Ruining the family recipes

I have plenty of talents and I’m really not a bad cook so I’m not sure why I’ve never mastered baking. Maybe I gave up too easily when my pies ended up with the lattice crust floating like flotsam on a soupy apple sea. For years, I did everyone a favor by ordering pies from a local bakery at Thanksgiving until my younger son fortuitously married The Crust Whisperer.

One of the things I have loved most about my sons’ marriages is being able to incorporate traditions from the daughters-in-law’s families into our own. My younger son’s wife is from the East Coast so she has spent virtually every Thanksgiving with us even when she and my son were dating. She is a first-rate cook and baker and her pies have become an essential part of our holiday.

photo
Inga

My mother was a wonderful baker, too, but she died long before I had the opportunity to really watch what she did. So I was delighted when my daughter-in-law offered to teach me her family’s treasured pie recipes. I sat in the kitchen and took copious notes as she made the crusts and fillings. She told me which apples to use, and crust tips like making sure the Crisco and the butter were really cold.

So the next year, I was deeply honored when she asked if I could make the apple and pumpkin pies from her recipes since she was busy with an infant. I intended to do her proud. Just as I go nuts if an editor mangles text that is under my by-line, I knew that these pies represented her family. If your name is associated with it, you want – nay, demand – that it live up to your standards.

In retrospect, having my older son, Rory, help me was not the best idea. While successful in his career, Rory has always had learning disabilities in math, which could be problematical in cooking. It doesn’t help that he tends to confuse the one cup measure for the two cup measure since they are both, after all, glass containers and end in “cup.”

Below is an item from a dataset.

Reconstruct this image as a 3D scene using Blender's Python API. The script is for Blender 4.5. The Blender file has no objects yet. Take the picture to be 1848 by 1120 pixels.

We didn’t have dry measuring cups. Now, I was prepared to argue this as a cup is a cup as far as volume is concerned. Not necessarily in baking, explained the daughter-in-law after the fact. (She has to be the sweetest, most diplomatic person on the planet.) They are indeed the same measurement. It is just easier to get an accurate measure of dry ingredients in a dry measuring cup, which you fill to the top and level off with a straight edge. Even small differences can change the outcome of a recipe, especially, she noted, pointedly, in baking.

I still can’t figure out what happened with the crusts. We genuinely tried. Rory and I chilled our dough thoroughly, as instructed, before rolling it out. We dusted the countertop and the rolling pin liberally with flour. But the crusts would disintegrate when we tried to pick them up, and after repeated re-roll-out attempts – each one less successful than the last – they ultimately Super Glued themselves to the counter surface. In desperation, we finally just scraped the dough blobs off the counter and pressed them into the pan. Alas, there wasn’t really enough visible at the top to do any crimping. In fact, there wasn’t much dough peeking up at all.